Bu çalışmalar benim daha önce yaptığım çalışmaların uluslararası turizm platformunda bir tanıtımı olacak. Doğa temalı birkaç çalışmamı hem teknik olarak hem de hissettiklerimle tanıtmayı amaçlıyorum. Yeni çalışmalarımı da kasım ayında İstanbul Sanat ve Antika Fuarı’nda izleyicilerle buluşturacağım.

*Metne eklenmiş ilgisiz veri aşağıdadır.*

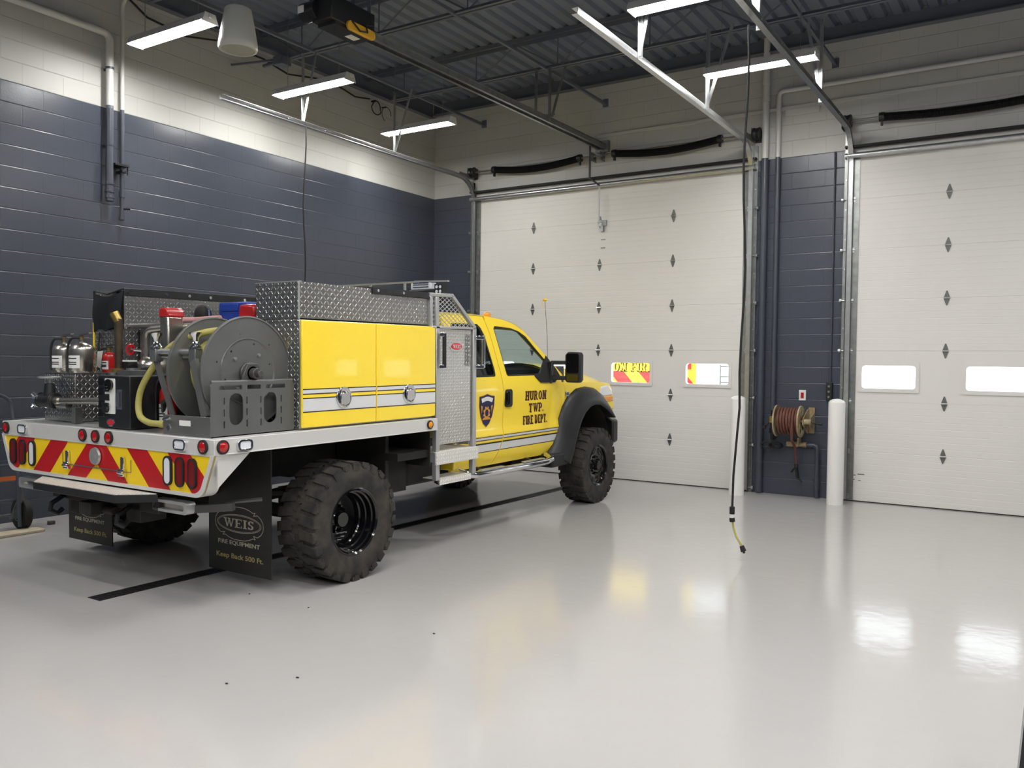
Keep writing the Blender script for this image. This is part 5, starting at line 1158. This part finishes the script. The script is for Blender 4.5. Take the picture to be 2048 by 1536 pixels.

Ayrıca Fener Kültür Buluşmaları kapsamında gerçekleşen “İstanbul’un Çok Sesli Semti: Fener” sergisinde bulundunuz. Farklı tarz bir eserinizle karşımıza çıktınız. Çalışmanızdan bahsetmek ister misiniz?
Fener semti çok kültürlü eski bir semtimiz. Doğruyu söylemek gerekirse daha önce hiç gidip görmediğim, Balat’la karışan, tarihi, çok turistik bir yerle karşılaştım ve tanıştım. Ben bu çalışmamda ilk defa binalara yer verdim. Geçmişten günümüze bir geçiş tarzında Fener Rum Erkek Lisesi, Tevkii Cafer Camii ve Sveti Stefan Bulgar Demir Kilisesi çalışmamın odağındaydı. Farklı bir konuyu yine dekoratif sıvayla ama bu çalışmada benim için farklı bir teknik olan gravür kazımayla deneyimlemiş oldum.
Sırada ne var?
16- 21 Ekim 2024 İzmir Skal Dünya Kongresi’nden sonra, önümüzdeki ay 13 – 17 Kasım 2024 tarihlerinde İstanbul Sanat ve Antika Fuar’ında doğaya gerçekten dokunacağım bir projeyle yer almayı planlıyorum. Detaylarını tarih yaklaşınca Instagram hesabımdan ve internet sayfamdan paylaşacağım. Bu vesileyle sanatla ilgilenen herkesi çalışmalarımı hissetmeye davet ediyorum ve bana kendimi ifade etmem için yer ve zaman ayırdığınız için çok teşekkür ediyorum.